Em espanhol, de acordo com o Dicionário da Real Academia Espanhola, as palavras "jinete" e "jinetear" possuem os mesmos significados que em português, mas com duas adições especialmente para Cuba:
"realizar negócios ilícitos com estrangeiros para obter moeda forte" e "dito de uma mulher: exercer a prostituição com clientes estrangeiros"
Ou seja, a definição mais canônica da língua espanhola admite ambos os significados: tanto o homem malandro que vive de cambalachos quanto a mulher que vende seu corpo - mas sempre e somente para estrangeiros.
Quanto à variante cubana, não é difícil imaginar sua origem.
No romance Las Criadas de la Habana, Perez Sarduy narra um breve encontro sexual entre cliente e jineteira:
"quando trepava em cima deles era como se estivesse montando um cavalo e lhes dizia que ficassem tranquilinhos que agora era ela que iria começar a jinetear."
Assim como em português, a ambiguidade do termo também se mantém em Cuba: "jinetear" seria não apenas o cubano, como um cavalo xucro e indômito, guerreiro e rebelde, se recusando a ser montado e domesticado pelos yanquis imperialistas; e também, como no trecho de Perez Sarduy, o cubano malandro e escolarizado utilizando sua lábia, sua beleza, sua inteligência para "montar" nos gringos e conseguir deles tudo o que quer.
De qualquer modo, o jineterismo hoje tornou-se a metáfora por excelência das relações entre Cuba e o mundo exterior.
O contrajineteio
Depois de algumas semanas em Cuba, acabei desenvolvendo um método para espantar jineteiros: quando detecto os sinais inconfundíveis de que ele está prestes a dar o bote – olha pra baixo, parece que está sem-graça, procura algo nos bolsos e não encontra, hesita, jura amizade eterna, etc. – aplico imediatamente o contrajineteio. Olho pro lado, forço um bocejo pra encher os olhos d’água, me volto para a vítima, coloco a mão no seu ombro e digo, envergonhado e hesitante, mas olhando direto em seus olhos:
Como estou vendo que você é uma boa pessoa, vou te falar uma coisa. Não é fácil, viu? Tenho até vergonha, sei lá, mas já ficamos tão amigos tão rápido, acho que posso falar, não é? Você é o melhor amigo que eu fiz em Cuba! Mas é o seguinte: volto pro Brasil só na semana que vem e meu dinheiro acabou. Sério. Meu quarto já está pago e a passagem também, graças a deus, mas não tenho nem como comer até lá. Não sei o que fazer. Estou no limite do cartão, me sobraram uns três dólares e mais nada. Nada! E não conheço ninguém em Cuba, não tenho um amigo, só você, assim, agora, a gente já é amigo, não é? [Dou um aperto no seu ombro] Bem, você tem alguma coisa, qualquer coisa, que você possa me dar? Sei lá, dez, vinte, cinqüenta pesos, só pra eu me agüentar, depois eu te pago, te mando dinheiro do Brasil, te mando o dobro se quiser, mas estou realmente precisando e, puxa, nós ficamos tão amigos, não é? Você é meu melhor amigo!, etc.
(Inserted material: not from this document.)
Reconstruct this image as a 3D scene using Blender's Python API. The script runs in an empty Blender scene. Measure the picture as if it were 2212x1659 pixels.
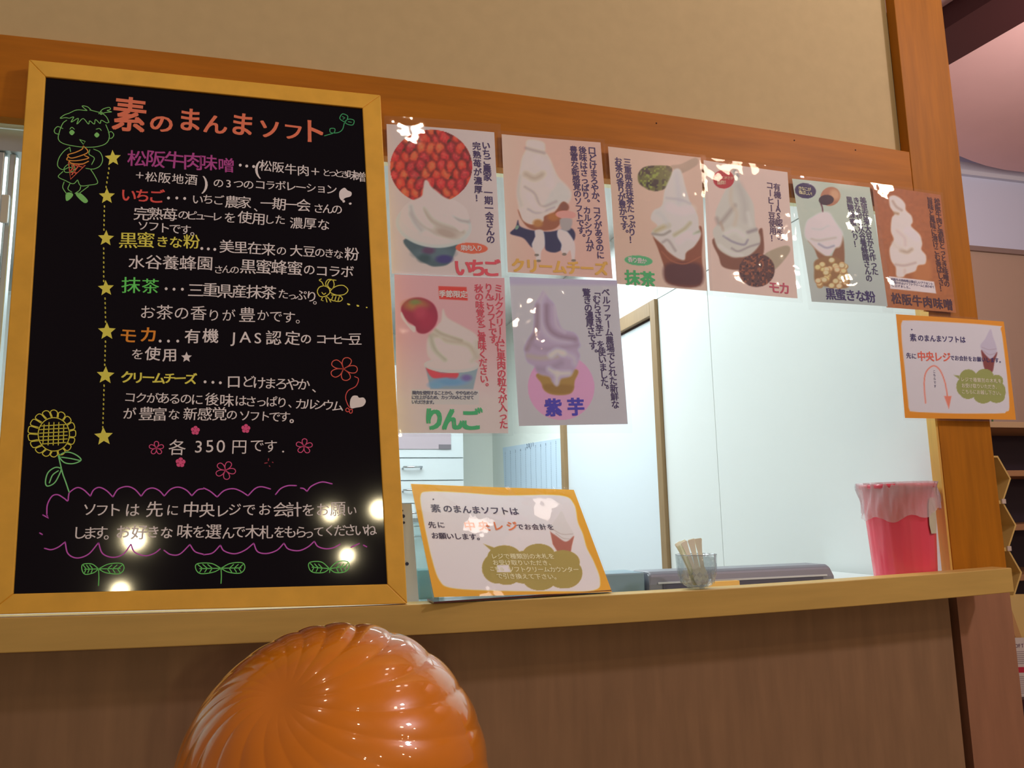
import bpy, bmesh, math, random
import numpy as np
from mathutils import Vector, Matrix
random.seed(5); rng = np.random.default_rng(5)
SC = bpy.context.scene
COL = SC.collection
# ---------------------------------------------------------------- camera
FP, YAW, PITCH, ROLL = 1766.0, .2895, .1595, -.0217
CP = np.array([0, -1.47, 1.15])
_f = np.array([math.sin(YAW)*math.cos(PITCH), math.cos(YAW)*math.cos(PITCH), math.sin(PITCH)])
_r0 = np.array([math.cos(YAW), -math.sin(YAW), 0]); _u0 = np.cross(_r0, _f)
CR = _r0*math.cos(ROLL)+_u0*math.sin(ROLL); CU = -_r0*math.sin(ROLL)+_u0*math.cos(ROLL); CF = _f
cam = bpy.data.cameras.new('camera'); cam_o = bpy.data.objects.new('camera', cam); COL.objects.link(cam_o)
cam.sensor_width = 36; cam.lens = FP/2212*36; cam.clip_start = .02
cam_o.matrix_world = Matrix(((CR[0], CU[0], -CF[0], CP[0]), (CR[1], CU[1], -CF[1], CP[1]), (CR[2], CU[2], -CF[2], CP[2]), (0, 0, 0, 1)))
SC.camera = cam_o
# ---------------------------------------------------------------- world, exposure, lights
w = bpy.data.worlds.new('world'); SC.world = w; w.use_nodes = True
w.node_tree.nodes['Background'].inputs[0].default_value = (.60, .42, .44, 1)
w.node_tree.nodes['Background'].inputs[1].default_value = .26
SC.view_settings.view_transform = 'Standard'; SC.view_settings.look = 'None'
SC.view_settings.exposure = 0; SC.view_settings.gamma = 1; SC.view_settings.use_curve_mapping = False
def area(name, loc, target, sx, sy, e, col):
    l = bpy.data.lights.new(name, 'AREA'); l.shape = 'RECTANGLE'; l.size = sx; l.size_y = sy; l.energy = e; l.color = col
    o = bpy.data.objects.new(name, l); COL.objects.link(o); o.location = loc
    d = Vector(target)-Vector(loc); o.rotation_euler = d.to_track_quat('-Z', 'Y').to_euler(); return o
def point(name, loc, e, r, col):
    l = bpy.data.lights.new(name, 'POINT'); l.energy = e; l.shadow_soft_size = r; l.color = col
    o = bpy.data.objects.new(name, l); COL.objects.link(o); o.location = loc; return o
area('kitchen_tube_light', (.55, 2.0, 2.32), (.55, 2.0, 0), 1.5, 1.4, 46, (.86, .97, 1))
area('kitchen_tube_light', (.35, .5, 2.3), (.35, .5, 0), .9, .15, 9, (.86, .97, 1))
area('hall_ceiling_light', (2.5, -1.85, 2.95), (.9, 0, 1.4), .18, .18, 22, (1, .85, .97))
WARM = (1, .74, .54)
for (x, y, z, e, r) in [(-.55, -1.0, 2.95, 6.5, .06), (2.36, -2.28, 2.95, 8, .08), (3.37, -2.29, 2.95, 9, .05), (.55, -2.35, 2.95, 6, .035), (3.51, -3.76, 2.95, 10, .055), (2.31, -4.99, 2.95, 10, .06), (1.38, -6.47, 2.95, 12, .07), (4.6, -4.2, 2.95, 12, .06)]:  # the first one is an added fill that brightens the chalkboard side
    point('hall_spot_and_fill', (x, y, z), e, r, WARM)
for (x, y, z, e) in [(1.29, -.33, 2.95, 2.2), (1.55, -.24, 2.95, 1.4), (1.45, -.69, 2.95, 1.4)]:
    point('hall_downlight', (x, y, z), e, .06, (1, .85, .75))
for (x, y, z, e, r) in [(-1.89, -11.89, 2.39, 170, .13), (-2.04, -11.92, 1.67, 90, .10), (.93, -11.94, 2.71, 70, .11), (1.69, -11.87, 2.76, 150, .13), (1.19, -11.99, 2.06, 90, .09)]:
    point('far_hall_lamp', (x, y, z), e, r, (1, .84, .5))
area('side_hall_light', (3.2, .3, 2.6), (3.4, 1.6, 3.2), .8, .8, 15, (1, .82, .75))
LF = np.array([.60, .45, .49])        # light that reaches a white sheet on the counter front
# ---------------------------------------------------------------- helpers
def lin(c):
    c = np.asarray(c, float)/255
    return np.where(c <= .04045, c/12.92, ((c+.055)/1.055)**2.4)
def alb(c, L=None): return np.clip(lin(c)/(LF if L is None else L), 0, .92)
def ray(x, y): return (x-1106)/FP*CR-(y-829.5)/FP*CU+CF
def at(x, y, Y): v = ray(x, y); return CP+v*((Y-CP[1])/v[1])
def atx(x, y, X): v = ray(x, y); return CP+v*((X-CP[0])/v[0])
def atz(x, y, Z): v = ray(x, y); return CP+v*((Z-CP[2])/v[2])
def depth(p): return float((np.asarray(p)-CP)@CF)
MATS = {}
def mat(name, col, rough=.5, coat=0, metal=0, spec=.5, trans=0, noise=0, nscale=8, stretch=(1, 1, 1), bump=0, emit=None, srgb=True, ior=1.45, sss=0, bdist=.002):
    if name in MATS: return MATS[name]
    m = bpy.data.materials.new(name); m.use_nodes = True; nt = m.node_tree; b = nt.nodes['Principled BSDF']
    c = tuple(alb(col)) if srgb else tuple(col)
    b.inputs['Base Color'].default_value = (*c, 1); b.inputs['Roughness'].default_value = rough
    b.inputs['Coat Weight'].default_value = coat; b.inputs['Coat Roughness'].default_value = .03
    b.inputs['Metallic'].default_value = metal; b.inputs['Specular IOR Level'].default_value = spec
    b.inputs['Transmission Weight'].default_value = trans; b.inputs['IOR'].default_value = ior
    if sss: b.inputs['Subsurface Weight'].default_value = sss; b.inputs['Subsurface Radius'].default_value = (.02, .01, .005)
    if emit: b.inputs['Emission Color'].default_value = (*emit[:3], 1); b.inputs['Emission Strength'].default_value = emit[3]
    if noise or bump:
        tc = nt.nodes.new('ShaderNodeTexCoord'); mp = nt.nodes.new('ShaderNodeMapping'); mp.inputs['Scale'].default_value = stretch
        nz = nt.nodes.new('ShaderNodeTexNoise'); nz.inputs['Scale'].default_value = nscale; nz.inputs['Detail'].default_value = 6
        nt.links.new(tc.outputs['Object'], mp.inputs[0]); nt.links.new(mp.outputs[0], nz.inputs[0])
        if noise:
            mx = nt.nodes.new('ShaderNodeMix'); mx.data_type = 'RGBA'
            mr = nt.nodes.new('ShaderNodeMapRange'); mr.inputs[1].default_value = .3; mr.inputs[2].default_value = .7
            nt.links.new(nz.outputs[0], mr.inputs[0]); nt.links.new(mr.outputs[0], mx.inputs[0])
            mx.inputs[6].default_value = (*[v*(1-noise) for v in c], 1); mx.inputs[7].default_value = (*[min(1, v*(1+noise)) for v in c], 1)
            nt.links.new(mx.outputs[2], b.inputs['Base Color'])
        if bump:
            bp = nt.nodes.new('ShaderNodeBump'); bp.inputs['Strength'].default_value = bump; bp.inputs['Distance'].default_value = bdist
            nt.links.new(nz.outputs[0], bp.inputs['Height']); nt.links.new(bp.outputs[0], b.inputs['Normal'])
            if coat: nt.links.new(bp.outputs[0], b.inputs['Coat Normal'])
    MATS[name] = m; return m
def film(name, ior=1.5, rough=.04, tint=(1, 1, 1), scale=14, strength=.5, dist=.006, haze=0):
    if name in MATS: return MATS[name]
    m = bpy.data.materials.new(name); m.use_nodes = True; nt = m.node_tree; nt.nodes.clear()
    out = nt.nodes.new('ShaderNodeOutputMaterial'); mx = nt.nodes.new('ShaderNodeMixShader'); tr = nt.nodes.new('ShaderNodeBsdfTransparent')
    gl = nt.nodes.new('ShaderNodeBsdfGlossy'); fr = nt.nodes.new('ShaderNodeLayerWeight'); fr.inputs[0].default_value = .5; f0 = ((ior-1)/(ior+1))**2; pw = nt.nodes.new('ShaderNodeMath'); pw.operation = 'POWER'; pw.inputs[1].default_value = 5; ml = nt.nodes.new('ShaderNodeMath'); ml.operation = 'MULTIPLY_ADD'; ml.inputs[1].default_value = 1-f0; ml.inputs[2].default_value = f0
    tc = nt.nodes.new('ShaderNodeTexCoord'); nz = nt.nodes.new('ShaderNodeTexNoise'); nz.inputs['Scale'].default_value = scale; nz.inputs['Detail'].default_value = 2
    bp = nt.nodes.new('ShaderNodeBump'); bp.inputs['Strength'].default_value = strength; bp.inputs['Distance'].default_value = dist
    tr.inputs[0].default_value = (*tint, 1); gl.inputs['Roughness'].default_value = rough
    L = nt.links.new
    L(tc.outputs['Object'], nz.inputs[0]); L(nz.outputs[0], bp.inputs['Height']); L(bp.outputs[0], gl.inputs['Normal']); L(bp.outputs[0], fr.inputs['Normal'])
    L(fr.outputs['Facing'], pw.inputs[0]); L(pw.outputs[0], ml.inputs[0]); L(ml.outputs[0], mx.inputs[0]); L(gl.outputs[0], mx.inputs[2])
    if haze:
        df = nt.nodes.new('ShaderNodeBsdfDiffuse'); df.inputs[0].default_value = (.8, .8, .8, 1); m2 = nt.nodes.new('ShaderNodeMixShader'); m2.inputs[0].default_value = haze
        L(tr.outputs[0], m2.inputs[1]); L(df.outputs[0], m2.inputs[2]); L(m2.outputs[0], mx.inputs[1])
    else: L(tr.outputs[0], mx.inputs[1])
    L(mx.outputs[0], out.inputs[0]); MATS[name] = m; return m
def print_mat():
    if 'printed_paper' in MATS: return MATS['printed_paper']
    m = mat('printed_paper', (255, 255, 255), rough=.55); nt = m.node_tree
    a = nt.nodes.new('ShaderNodeVertexColor'); a.layer_name = 'ink'; nt.links.new(a.outputs[0], nt.nodes['Principled BSDF'].inputs['Base Color']); return m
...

O contrajineteio poderia continuar ad eternum, mas termina rápido por falta de quorum. Nenhum dos meus amigões me deu nem um centavo, pagou um almoço ou mesmo sugeriu alternativas, tipo comprar minhas roupas por alguns pesos. Nada disso. Os mesmos que me juraram eterna amizade antes do bote foram os que correram mais rápido quando quem precisou de ajuda fui eu.
Eu sei o que você está pensando, ó leitor cínico de coração endurecido pela vida: você duvida que eu tenha cara-de-pau de aplicar o contrajineteio e duvida mais ainda que os jineteiros acreditem.
Bem, quanto à primeira objeção, só posso dizer que claramente você nunca andou comigo. Já sua segunda dúvida é mais interessante.
Veja bem, o objetivo do contrajineteio é só afugentar os malandros, não conseguir que me paguem um almoço. Não sei se acreditaram ou não: posso afirmar que todos, sem exceção, desapareceram em menos de dois minutos. Talvez tenham acreditado – não há ninguém mais fácil de enganar que um mentiroso. Talvez tenham somente se dado conta de que daquele mato não sairia coelho. Desde que sumam da minha frente, pouca diferença faz.
Quase todos ficaram sem graça, começaram a olhar pros lados, conferiram a hora, lembraram um compromisso, se desculparam, e tchau. Houve somente uma resposta interessante. Quando eu disse que não tinha mais nenhum dinheiro, o sujeito perguntou: gastou tudo com homem, né?
Eu baixei a cabeça e murmurei: ninguém sabe disso, é meu segredo...
E ele, com extremo desprezo e já me dando as costas: se vê na sua cara!